* Given exercise
Below this line is the material. Write out only its lines from the one containing "Reconstruct this image" through the one containing "SC.camera = cam", both kept, exactly.

[start of Task input]

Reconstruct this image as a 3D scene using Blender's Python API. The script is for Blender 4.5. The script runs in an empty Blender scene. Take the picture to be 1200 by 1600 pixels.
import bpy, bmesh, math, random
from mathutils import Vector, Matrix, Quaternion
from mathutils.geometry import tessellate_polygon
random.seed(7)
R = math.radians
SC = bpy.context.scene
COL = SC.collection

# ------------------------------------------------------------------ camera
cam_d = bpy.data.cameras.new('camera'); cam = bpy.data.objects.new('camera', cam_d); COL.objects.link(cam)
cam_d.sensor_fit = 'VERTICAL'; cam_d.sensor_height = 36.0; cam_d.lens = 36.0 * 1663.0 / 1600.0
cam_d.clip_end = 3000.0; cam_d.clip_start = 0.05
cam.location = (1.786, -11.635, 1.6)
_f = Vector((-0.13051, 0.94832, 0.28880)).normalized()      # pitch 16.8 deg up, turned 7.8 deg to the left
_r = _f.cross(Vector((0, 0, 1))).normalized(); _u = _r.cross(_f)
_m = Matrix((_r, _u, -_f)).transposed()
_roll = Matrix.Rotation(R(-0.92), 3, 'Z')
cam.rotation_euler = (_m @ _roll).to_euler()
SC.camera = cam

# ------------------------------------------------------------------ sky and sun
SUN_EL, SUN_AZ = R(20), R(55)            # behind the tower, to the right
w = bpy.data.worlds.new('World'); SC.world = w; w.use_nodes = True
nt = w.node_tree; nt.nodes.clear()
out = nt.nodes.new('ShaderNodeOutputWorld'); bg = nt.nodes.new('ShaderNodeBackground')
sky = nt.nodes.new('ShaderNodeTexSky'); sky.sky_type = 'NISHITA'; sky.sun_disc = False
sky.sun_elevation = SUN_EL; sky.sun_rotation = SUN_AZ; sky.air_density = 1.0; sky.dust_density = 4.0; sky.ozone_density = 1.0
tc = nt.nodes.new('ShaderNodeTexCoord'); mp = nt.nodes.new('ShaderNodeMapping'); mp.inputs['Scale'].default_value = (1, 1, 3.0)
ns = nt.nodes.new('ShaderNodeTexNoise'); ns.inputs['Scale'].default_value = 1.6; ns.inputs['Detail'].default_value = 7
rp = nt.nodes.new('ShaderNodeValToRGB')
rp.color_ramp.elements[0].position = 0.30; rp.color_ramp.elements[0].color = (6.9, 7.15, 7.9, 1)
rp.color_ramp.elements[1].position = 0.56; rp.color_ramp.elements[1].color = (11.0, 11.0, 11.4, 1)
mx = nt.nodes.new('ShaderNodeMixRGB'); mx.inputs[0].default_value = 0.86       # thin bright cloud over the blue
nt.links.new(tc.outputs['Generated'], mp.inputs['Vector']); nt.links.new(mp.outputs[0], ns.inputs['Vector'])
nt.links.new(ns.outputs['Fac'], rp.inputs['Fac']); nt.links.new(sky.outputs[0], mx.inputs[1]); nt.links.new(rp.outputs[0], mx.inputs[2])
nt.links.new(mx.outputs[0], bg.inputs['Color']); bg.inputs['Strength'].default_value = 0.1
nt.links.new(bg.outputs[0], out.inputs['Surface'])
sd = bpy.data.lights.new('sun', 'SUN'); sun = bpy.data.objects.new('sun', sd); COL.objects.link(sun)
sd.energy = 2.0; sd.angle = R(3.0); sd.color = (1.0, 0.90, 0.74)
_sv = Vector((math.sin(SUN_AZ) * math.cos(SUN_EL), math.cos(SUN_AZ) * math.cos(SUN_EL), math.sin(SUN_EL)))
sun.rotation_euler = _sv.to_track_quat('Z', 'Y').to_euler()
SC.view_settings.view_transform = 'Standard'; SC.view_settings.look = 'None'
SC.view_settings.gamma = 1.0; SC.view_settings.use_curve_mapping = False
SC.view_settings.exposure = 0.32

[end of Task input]
[start of Task input]

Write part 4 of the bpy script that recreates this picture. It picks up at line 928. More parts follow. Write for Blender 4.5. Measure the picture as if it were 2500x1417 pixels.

[end of Task input]
[start of Task input]

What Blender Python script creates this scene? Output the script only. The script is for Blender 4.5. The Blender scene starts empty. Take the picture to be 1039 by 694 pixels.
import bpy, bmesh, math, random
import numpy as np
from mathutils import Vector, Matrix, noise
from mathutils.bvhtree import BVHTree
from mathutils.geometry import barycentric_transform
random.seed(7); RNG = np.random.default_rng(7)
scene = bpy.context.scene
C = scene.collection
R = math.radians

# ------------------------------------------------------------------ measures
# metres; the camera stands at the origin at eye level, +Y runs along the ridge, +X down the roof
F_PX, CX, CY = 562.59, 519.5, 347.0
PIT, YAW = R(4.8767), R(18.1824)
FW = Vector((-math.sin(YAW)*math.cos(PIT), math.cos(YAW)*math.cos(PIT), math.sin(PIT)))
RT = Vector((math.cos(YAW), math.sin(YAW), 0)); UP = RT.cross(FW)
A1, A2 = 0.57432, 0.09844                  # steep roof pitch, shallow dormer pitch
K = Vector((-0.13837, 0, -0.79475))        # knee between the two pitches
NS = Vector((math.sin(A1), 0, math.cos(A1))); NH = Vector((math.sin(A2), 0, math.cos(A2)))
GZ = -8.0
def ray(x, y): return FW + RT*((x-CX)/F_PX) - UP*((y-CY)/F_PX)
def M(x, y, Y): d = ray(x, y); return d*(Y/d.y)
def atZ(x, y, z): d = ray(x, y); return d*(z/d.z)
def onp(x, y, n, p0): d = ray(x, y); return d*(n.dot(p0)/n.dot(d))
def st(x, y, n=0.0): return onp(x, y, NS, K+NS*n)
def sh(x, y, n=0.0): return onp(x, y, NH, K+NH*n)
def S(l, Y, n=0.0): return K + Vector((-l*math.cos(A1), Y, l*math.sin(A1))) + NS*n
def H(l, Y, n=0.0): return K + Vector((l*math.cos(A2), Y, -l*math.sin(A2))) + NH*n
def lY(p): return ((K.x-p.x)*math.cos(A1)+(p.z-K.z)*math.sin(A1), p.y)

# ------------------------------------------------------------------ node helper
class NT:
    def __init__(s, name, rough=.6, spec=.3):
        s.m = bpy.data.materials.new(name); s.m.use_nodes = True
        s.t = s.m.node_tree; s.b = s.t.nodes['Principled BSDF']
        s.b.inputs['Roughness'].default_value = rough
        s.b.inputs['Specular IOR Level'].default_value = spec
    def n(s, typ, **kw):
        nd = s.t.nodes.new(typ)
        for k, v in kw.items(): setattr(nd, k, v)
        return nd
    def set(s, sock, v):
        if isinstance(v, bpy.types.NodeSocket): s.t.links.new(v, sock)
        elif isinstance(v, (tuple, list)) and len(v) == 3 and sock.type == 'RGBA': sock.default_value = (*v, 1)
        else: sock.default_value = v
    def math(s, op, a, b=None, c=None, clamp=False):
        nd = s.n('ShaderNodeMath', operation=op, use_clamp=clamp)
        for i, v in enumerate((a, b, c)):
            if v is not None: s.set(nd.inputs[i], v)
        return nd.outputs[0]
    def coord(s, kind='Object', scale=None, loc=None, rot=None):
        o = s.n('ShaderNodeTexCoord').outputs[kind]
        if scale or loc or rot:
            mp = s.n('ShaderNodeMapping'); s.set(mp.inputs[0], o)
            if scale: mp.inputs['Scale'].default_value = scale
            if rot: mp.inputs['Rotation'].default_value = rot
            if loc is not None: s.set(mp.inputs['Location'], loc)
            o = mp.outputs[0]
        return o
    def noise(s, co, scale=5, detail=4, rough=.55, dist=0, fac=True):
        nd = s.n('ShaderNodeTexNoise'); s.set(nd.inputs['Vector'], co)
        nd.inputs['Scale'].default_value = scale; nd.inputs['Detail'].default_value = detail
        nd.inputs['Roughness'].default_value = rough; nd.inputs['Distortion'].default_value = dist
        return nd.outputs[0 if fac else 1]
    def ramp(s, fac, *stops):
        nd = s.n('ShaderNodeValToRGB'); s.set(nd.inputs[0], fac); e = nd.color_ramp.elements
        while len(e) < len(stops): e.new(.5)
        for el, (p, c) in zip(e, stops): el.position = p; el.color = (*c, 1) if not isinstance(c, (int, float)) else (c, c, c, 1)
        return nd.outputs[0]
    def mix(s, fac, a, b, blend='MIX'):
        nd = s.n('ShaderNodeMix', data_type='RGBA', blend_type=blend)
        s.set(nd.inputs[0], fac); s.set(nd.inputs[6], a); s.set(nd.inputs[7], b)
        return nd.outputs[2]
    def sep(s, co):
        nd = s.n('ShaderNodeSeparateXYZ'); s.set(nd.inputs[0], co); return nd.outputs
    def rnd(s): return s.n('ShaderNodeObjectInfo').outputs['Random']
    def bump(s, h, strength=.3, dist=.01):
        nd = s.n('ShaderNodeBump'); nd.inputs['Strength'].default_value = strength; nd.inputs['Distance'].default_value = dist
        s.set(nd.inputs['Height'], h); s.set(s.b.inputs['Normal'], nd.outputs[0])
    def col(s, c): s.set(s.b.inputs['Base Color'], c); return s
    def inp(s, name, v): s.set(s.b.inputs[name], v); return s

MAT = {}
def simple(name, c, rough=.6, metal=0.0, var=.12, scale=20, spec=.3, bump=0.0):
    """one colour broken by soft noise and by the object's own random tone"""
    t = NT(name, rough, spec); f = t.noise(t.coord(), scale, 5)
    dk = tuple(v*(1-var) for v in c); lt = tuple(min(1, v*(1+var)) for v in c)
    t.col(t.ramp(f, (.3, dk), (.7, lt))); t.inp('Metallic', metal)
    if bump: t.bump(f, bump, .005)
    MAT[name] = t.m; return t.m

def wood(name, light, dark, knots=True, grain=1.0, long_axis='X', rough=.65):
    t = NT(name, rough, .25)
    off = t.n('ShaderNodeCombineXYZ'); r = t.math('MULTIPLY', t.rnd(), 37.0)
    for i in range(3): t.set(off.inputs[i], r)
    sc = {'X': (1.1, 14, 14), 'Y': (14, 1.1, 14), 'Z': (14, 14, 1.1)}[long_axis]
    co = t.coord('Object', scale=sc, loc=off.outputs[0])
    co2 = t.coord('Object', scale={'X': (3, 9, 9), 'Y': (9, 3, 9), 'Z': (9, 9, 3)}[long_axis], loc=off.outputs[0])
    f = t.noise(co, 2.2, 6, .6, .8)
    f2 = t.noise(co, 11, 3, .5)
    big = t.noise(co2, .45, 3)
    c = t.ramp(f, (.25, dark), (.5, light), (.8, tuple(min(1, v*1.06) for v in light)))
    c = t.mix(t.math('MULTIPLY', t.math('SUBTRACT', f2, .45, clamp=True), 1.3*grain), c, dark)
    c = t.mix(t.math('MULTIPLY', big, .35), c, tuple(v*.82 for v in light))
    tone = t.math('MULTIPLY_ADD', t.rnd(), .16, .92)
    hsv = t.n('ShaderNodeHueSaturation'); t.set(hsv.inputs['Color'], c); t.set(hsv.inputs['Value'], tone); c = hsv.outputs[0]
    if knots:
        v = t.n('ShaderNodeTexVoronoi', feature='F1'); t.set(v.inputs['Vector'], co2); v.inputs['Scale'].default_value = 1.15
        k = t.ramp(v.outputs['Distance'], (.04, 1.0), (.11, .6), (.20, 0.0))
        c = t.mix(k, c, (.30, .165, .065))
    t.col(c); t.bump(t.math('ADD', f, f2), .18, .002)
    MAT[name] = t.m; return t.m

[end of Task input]

* Complete output
Reconstruct this image as a 3D scene using Blender's Python API. The script is for Blender 4.5. The script runs in an empty Blender scene. Take the picture to be 1200 by 1600 pixels.
import bpy, bmesh, math, random
from mathutils import Vector, Matrix, Quaternion
from mathutils.geometry import tessellate_polygon
random.seed(7)
R = math.radians
SC = bpy.context.scene
COL = SC.collection

# ------------------------------------------------------------------ camera
cam_d = bpy.data.cameras.new('camera'); cam = bpy.data.objects.new('camera', cam_d); COL.objects.link(cam)
cam_d.sensor_fit = 'VERTICAL'; cam_d.sensor_height = 36.0; cam_d.lens = 36.0 * 1663.0 / 1600.0
cam_d.clip_end = 3000.0; cam_d.clip_start = 0.05
cam.location = (1.786, -11.635, 1.6)
_f = Vector((-0.13051, 0.94832, 0.28880)).normalized()      # pitch 16.8 deg up, turned 7.8 deg to the left
_r = _f.cross(Vector((0, 0, 1))).normalized(); _u = _r.cross(_f)
_m = Matrix((_r, _u, -_f)).transposed()
_roll = Matrix.Rotation(R(-0.92), 3, 'Z')
cam.rotation_euler = (_m @ _roll).to_euler()
SC.camera = cam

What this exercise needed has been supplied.